Em 1900, Soloviev publicou Os três diálogos e o relato do anticristo (Campinas: Ecclesiae, 2021), também conhecido como Breve História sobre o Anticristo (São Caetano do Sul: Santa Cruz, 2016). Em 1907, Benson publicou O Senhor do mundo (Campinas: Sétimo Selo, 2021). Os dois livros, apesar de muito diferentes, trazem o mesmo núcleo narrativo: um grande líder carismático, que vai sendo seguido mesmo pelos religiosos mais fiéis e os militantes mais engajados, se torna o governante de toda a humanidade, oferecendo a todos a paz e a prosperidade, na condição de que o adorem praticamente como a um deus. Contudo, à medida que essa utopia se realiza, vai desumanizando as pessoas, manipulando-as, tirando-lhes a espiritualidade e levando-as a abandonar seus valores morais.

Não é difícil traçar as semelhanças entre o Anticristo retratado por Soloviev, o “senhor do mundo” de Benson e tantos líderes populistas e antissistema de nossos tempos. Cada um deles promete realizar a sociedade que almejamos, consagrar nossos valores, banir os maus. Oferecem o bem e, com isso, conquistam nossos corações e mentes. Mas, na prática, vão minando a nossa liberdade, nos levando a uma adesão cada vez mais automática a eles. Não se trata aqui, evidentemente, de querer demonizar a quem quer que seja, mas sim de perceber como uma promessa de bem pode servir à manipulação e à dominação.
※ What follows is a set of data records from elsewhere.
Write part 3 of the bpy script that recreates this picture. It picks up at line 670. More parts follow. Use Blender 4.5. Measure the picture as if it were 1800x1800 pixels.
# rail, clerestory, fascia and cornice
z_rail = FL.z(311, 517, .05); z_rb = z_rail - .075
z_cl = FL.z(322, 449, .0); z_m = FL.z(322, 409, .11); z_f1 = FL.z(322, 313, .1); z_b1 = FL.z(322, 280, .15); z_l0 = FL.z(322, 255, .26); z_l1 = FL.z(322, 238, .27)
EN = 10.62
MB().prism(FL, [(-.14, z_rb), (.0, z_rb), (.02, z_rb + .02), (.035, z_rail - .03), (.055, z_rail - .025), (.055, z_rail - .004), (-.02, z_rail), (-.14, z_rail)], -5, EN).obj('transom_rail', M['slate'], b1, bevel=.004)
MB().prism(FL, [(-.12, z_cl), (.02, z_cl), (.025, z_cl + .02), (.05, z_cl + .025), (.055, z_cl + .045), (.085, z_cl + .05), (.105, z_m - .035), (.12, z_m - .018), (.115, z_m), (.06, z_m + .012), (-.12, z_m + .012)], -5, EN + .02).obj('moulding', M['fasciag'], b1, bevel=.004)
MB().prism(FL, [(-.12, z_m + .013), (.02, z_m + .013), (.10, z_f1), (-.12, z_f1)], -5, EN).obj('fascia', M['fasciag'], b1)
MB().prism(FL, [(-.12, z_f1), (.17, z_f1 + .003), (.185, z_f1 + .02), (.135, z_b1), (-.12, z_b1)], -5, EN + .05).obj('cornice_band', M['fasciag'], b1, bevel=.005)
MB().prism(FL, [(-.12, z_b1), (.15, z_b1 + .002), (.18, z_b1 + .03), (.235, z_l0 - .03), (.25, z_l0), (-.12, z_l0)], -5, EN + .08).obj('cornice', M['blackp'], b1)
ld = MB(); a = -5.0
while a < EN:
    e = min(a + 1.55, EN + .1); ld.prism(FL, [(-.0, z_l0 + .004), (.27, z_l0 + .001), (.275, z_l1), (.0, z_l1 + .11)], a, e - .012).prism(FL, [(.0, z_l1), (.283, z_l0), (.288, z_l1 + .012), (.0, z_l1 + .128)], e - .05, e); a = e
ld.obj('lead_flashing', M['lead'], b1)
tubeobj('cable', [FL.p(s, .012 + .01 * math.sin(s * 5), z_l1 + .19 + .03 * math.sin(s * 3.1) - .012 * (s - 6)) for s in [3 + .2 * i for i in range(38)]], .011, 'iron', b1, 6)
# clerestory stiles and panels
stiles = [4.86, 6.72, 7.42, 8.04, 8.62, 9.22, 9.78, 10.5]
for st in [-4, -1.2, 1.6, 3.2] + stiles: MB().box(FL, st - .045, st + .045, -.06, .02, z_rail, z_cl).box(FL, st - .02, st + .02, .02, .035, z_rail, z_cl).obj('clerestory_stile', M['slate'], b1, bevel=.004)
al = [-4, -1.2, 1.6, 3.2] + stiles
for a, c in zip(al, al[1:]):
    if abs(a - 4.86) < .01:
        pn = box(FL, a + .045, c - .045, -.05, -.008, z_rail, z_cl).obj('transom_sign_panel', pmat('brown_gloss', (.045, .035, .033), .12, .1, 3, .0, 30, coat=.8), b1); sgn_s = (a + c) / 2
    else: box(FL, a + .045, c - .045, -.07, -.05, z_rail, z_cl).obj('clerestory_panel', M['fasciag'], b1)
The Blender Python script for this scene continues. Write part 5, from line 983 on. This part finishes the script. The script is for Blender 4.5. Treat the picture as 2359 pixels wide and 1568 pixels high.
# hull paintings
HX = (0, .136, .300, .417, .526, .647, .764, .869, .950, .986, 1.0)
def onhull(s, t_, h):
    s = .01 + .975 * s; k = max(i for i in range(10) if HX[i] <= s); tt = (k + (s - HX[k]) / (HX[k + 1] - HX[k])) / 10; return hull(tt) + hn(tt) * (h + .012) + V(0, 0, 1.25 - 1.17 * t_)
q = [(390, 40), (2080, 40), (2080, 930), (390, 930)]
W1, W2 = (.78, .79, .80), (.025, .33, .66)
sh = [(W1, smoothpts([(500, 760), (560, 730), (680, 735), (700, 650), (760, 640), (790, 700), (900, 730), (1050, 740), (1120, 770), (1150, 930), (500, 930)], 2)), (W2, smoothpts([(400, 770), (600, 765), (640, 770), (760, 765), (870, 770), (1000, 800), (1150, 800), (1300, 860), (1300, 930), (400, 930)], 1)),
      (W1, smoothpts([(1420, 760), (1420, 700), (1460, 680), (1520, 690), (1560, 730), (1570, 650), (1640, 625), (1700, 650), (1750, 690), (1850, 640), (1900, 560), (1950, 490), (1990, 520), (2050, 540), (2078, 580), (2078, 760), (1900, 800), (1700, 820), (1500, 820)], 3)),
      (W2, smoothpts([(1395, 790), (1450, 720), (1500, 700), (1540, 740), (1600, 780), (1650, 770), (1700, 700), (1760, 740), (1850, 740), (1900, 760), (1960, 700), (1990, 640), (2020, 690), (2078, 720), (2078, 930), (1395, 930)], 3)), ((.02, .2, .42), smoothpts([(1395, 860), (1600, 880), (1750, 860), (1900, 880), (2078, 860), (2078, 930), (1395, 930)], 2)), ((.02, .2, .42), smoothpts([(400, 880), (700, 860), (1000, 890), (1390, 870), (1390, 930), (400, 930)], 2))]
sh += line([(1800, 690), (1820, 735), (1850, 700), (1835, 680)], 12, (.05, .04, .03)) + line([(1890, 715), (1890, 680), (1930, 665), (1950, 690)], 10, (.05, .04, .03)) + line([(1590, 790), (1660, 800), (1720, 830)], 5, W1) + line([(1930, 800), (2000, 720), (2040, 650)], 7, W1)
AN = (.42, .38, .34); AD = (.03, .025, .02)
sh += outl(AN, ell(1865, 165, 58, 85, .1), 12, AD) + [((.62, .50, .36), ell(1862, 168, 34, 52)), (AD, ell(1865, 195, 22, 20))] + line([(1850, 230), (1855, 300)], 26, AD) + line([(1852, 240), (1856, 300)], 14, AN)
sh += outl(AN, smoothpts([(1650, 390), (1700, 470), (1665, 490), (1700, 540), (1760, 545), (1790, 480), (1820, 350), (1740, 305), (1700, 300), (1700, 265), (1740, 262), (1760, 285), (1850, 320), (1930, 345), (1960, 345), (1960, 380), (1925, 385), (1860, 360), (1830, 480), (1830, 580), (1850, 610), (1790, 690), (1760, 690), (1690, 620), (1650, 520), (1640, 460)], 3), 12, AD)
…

Em nosso tempo, aqueles que estão de um lado do espectro político facilmente identificarão o Anticristo nas lideranças do extremo oposto. Mas tanto Soloviev quanto Benson consideram que ele irá superar as divisões ideológicas. Esquerdas e direitas têm  a possibilidade de gerar o Anticristo, aliás, ele se alimenta das promessas e dos desvios de ambos os lados do espectro ideológico.

Não será a escolha por um lado ou por outro, no confronto político, que nos libertará da manipulação e da dominação. Soloviev e Benson nos alertam que apenas a adesão sincera e fiel a Deus pode nos dar a liberdade e o espírito de construção do bem comum a que tanto almejamos. Um mundo que nega a Deus não consegue mais encontrar o próprio coração humano.

Como diz Bento XVI, na abertura da Conferência de Aparecida, não se trata de negar a luta pelo bem realizada também pelos que não creem em Deus, mas em reconhecer o sentido radical de nossa dependência Dele: “Não quero dizer que os não crentes não podem viver uma moralidade elevada e exemplar; digo somente que uma sociedade na qual Deus está ausente não encontra o consenso necessário sobre os valores morais e a força para viver segundo a pauta destes valores, também contra os próprios interesses”.

E podemos sempre nos perguntar: “Nós, cristãos, estamos realmente depositando nossa confiança no Senhor, seguindo a Cristo e buscando viver segundo o Seu amor, ou também nos entregamos à ilusão de um poder humano que nos trará a segurança, o respeito e a justiça que tanto almejamos?”.